Libye : les services de renseignement américains et britanniques collaboraient avec Kaddafi

Publié le 04 septembre 2011 par Africahit
Mouammar Kaddafi, le 10 avril 2011 à Tripoli. © AFP

Américains et Britanniques ont coopéré étroitement dans les années 2000 avec les services de renseignement du colonel Mouammar Kaddafi, la CIA allant jusqu'à livrer des prisonniers au régime libyen pour interrogatoire, ont rapporté samedi des journaux.

L'Independent britannique et deux quotidiens américains, le Wall Street Journal (WSJ) et le New York Times, citent des archives découvertes dans un immeuble des services secrets libyens à Tripoli par l'organisation de défense des droits de l'homme Human Rights Watch (HRW).

Sous l'administration de l'ancien président George W. Bush, la CIA a livré de présumés terroristes au régime du colonel Kaddafi en suggérant les questions que les Libyens devaient leur poser, rapporte le WSJ en citant des documents découverts au siège de l'agence de la sécurité extérieure libyenne. En 2004, la CIA avait même établi "une présence permanente" en Libye, selon une note d'un haut responsable de l'agence américaine, Stephen Kappes, adressée au chef des services secrets libyens de l'époque, Moussa Koussa.
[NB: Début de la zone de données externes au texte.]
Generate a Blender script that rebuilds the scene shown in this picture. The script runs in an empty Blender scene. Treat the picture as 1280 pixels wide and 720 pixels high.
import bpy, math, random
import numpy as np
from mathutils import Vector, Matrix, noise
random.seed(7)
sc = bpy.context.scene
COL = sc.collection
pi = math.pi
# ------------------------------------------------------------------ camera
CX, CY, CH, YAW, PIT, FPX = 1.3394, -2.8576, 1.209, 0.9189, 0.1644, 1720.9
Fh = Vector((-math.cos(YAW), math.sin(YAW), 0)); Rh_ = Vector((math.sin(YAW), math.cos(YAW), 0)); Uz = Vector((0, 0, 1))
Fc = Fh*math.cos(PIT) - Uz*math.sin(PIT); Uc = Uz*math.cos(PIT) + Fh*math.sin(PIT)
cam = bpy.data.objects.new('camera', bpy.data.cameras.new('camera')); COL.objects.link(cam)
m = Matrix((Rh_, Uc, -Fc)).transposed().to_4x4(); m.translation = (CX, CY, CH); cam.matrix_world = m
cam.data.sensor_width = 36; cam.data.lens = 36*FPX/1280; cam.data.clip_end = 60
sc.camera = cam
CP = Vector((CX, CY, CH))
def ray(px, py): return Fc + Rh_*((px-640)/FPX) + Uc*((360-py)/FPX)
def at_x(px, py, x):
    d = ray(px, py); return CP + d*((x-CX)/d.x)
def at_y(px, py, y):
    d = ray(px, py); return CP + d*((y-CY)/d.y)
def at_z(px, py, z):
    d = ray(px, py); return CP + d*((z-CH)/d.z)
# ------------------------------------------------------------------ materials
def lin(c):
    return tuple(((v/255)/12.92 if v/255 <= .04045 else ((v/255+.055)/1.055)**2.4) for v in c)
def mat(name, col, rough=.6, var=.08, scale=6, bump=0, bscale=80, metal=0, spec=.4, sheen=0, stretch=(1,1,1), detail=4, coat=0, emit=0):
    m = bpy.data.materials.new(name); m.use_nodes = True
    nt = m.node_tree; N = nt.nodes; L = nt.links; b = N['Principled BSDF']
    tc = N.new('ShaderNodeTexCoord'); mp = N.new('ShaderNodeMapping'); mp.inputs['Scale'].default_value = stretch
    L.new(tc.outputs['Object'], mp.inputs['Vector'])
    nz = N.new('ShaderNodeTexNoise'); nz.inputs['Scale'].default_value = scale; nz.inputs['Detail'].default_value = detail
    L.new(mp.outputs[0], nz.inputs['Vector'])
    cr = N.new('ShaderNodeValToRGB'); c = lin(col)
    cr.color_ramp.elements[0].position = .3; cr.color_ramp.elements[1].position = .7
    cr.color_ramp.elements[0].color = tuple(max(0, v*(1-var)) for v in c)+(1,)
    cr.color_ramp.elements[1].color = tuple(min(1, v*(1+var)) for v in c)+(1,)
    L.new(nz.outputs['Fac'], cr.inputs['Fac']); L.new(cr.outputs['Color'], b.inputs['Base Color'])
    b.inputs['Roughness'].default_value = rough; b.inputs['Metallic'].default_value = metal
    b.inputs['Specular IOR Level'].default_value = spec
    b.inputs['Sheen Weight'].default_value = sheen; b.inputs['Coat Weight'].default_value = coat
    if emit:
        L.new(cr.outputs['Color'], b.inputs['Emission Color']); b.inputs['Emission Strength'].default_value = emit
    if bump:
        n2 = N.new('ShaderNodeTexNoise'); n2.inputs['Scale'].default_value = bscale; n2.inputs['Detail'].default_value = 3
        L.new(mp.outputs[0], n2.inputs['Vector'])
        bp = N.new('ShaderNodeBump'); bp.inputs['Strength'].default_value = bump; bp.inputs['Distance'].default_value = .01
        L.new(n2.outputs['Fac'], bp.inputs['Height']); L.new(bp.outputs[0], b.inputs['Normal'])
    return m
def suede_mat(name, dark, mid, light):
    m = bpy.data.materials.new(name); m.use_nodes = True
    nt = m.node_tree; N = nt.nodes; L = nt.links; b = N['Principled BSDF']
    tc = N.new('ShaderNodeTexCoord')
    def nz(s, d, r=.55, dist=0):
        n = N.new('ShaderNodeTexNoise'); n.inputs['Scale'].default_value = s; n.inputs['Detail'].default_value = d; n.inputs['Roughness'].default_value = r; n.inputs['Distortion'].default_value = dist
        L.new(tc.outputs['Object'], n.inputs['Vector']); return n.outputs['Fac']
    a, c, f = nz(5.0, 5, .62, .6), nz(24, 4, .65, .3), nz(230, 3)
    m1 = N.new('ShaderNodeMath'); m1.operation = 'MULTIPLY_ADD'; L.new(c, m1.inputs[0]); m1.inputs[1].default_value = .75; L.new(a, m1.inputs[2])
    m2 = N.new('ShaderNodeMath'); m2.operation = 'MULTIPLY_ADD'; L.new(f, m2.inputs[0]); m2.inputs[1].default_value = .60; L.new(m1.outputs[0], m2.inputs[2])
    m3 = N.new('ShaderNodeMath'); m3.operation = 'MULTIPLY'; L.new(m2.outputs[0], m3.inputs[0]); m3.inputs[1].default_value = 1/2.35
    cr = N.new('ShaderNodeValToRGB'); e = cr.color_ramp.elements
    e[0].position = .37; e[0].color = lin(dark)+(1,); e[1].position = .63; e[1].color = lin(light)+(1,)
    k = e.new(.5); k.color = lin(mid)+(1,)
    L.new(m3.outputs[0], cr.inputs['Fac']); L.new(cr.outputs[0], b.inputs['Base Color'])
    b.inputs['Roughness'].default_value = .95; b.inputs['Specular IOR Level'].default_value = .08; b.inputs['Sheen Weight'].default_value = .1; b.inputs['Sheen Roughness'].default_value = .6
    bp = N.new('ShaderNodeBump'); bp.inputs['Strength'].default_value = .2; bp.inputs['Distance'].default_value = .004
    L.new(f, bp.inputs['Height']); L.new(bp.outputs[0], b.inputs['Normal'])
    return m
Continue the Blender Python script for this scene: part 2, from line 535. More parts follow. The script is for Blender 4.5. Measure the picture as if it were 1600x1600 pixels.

Selon le New York Times, la CIA a envoyé au moins à huit reprises des suspects de terrorisme en Libye pour qu'ils y soient interrogés. De même source, les Libyens ont demandé en échange à retrouver Abu Abdullah al-Sadiq, un dirigeant d'opposition. Un officier de la CIA a répondu en mars 2004 que l'agence tenterait de le localiser, selon un document contenu dans le dossier sur la CIA.

Isolement diplomatique

Un responsable américain cité anonymement par le WSJ rappelle qu'à cette époque, la Libye tentait de rompre son isolement diplomatique. "En 2004", dit-il, "les États-Unis avaient réussi à convaincre le gouvernement libyen de renoncer à son programme d'armes nucléaires et à aider à arrêter les terroristes qui visaient les Américains".

The Independent publie des informations similaires, et pointe les relations entre les services libyens et britanniques à la même époque. Il cite un document américain classé "secret" annonçant que les services américains étaient "en mesure" de livrer "physiquement" aux Libyens un homme, Cheikh Moussa, présenté comme membre d'un groupe lié à Al-Qaïda. Des vols secrets américains ont transporté des dizaines de suspects de terrorisme dans le monde entier à la suite des attentats du 11 septembre 2001, pour être interrogés dans des pays tiers.

Selon The Independent, la Grande-Bretagne a communiqué à l'époque des informations sur des opposants en exil du régime Kaddafi. Dans une lettre du 16 avril 2004, les services secrets britanniques informent leurs homologues libyens qu'un militant libyen vient d'être libéré en Grande-Bretagne.

La rencontre Blair-Kaddafi

Plusieurs documents ont trait à la visite très médiatisée du Premier ministre britannique Tony Blair à Tripoli en 2004, montrant que c'est M. Blair qui a insisté pour être reçu par Kaddafi sous sa tente. Selon les notes retrouvées à Tripoli, les services secrets britanniques ont aussi aidé à rédiger le discours où Kaddafi annonçait qu'il renonçait aux armes de destruction massives.

Le ministre britannique des Affaires étrangères, William Hague, a refusé samedi de commenter des informations, qui "remontent à l'époque d'un gouvernement précédent" (celui de Tony Blair, ndlr). "Je ne peux faire aucun commentaire sur les questions de renseignement", a-t-il indiqué sur Sky News.

Le département d'Etat, contacté à Washington par l'AFP, a également refusé de commenter. Moussa Koussa, chef des services de renseignement libyens de 1994 à 2009, puis ministre des Affaires étrangères, est arrivé à Londres le 30 mars après avoir fait défection, et est reparti libre vers le Qatar.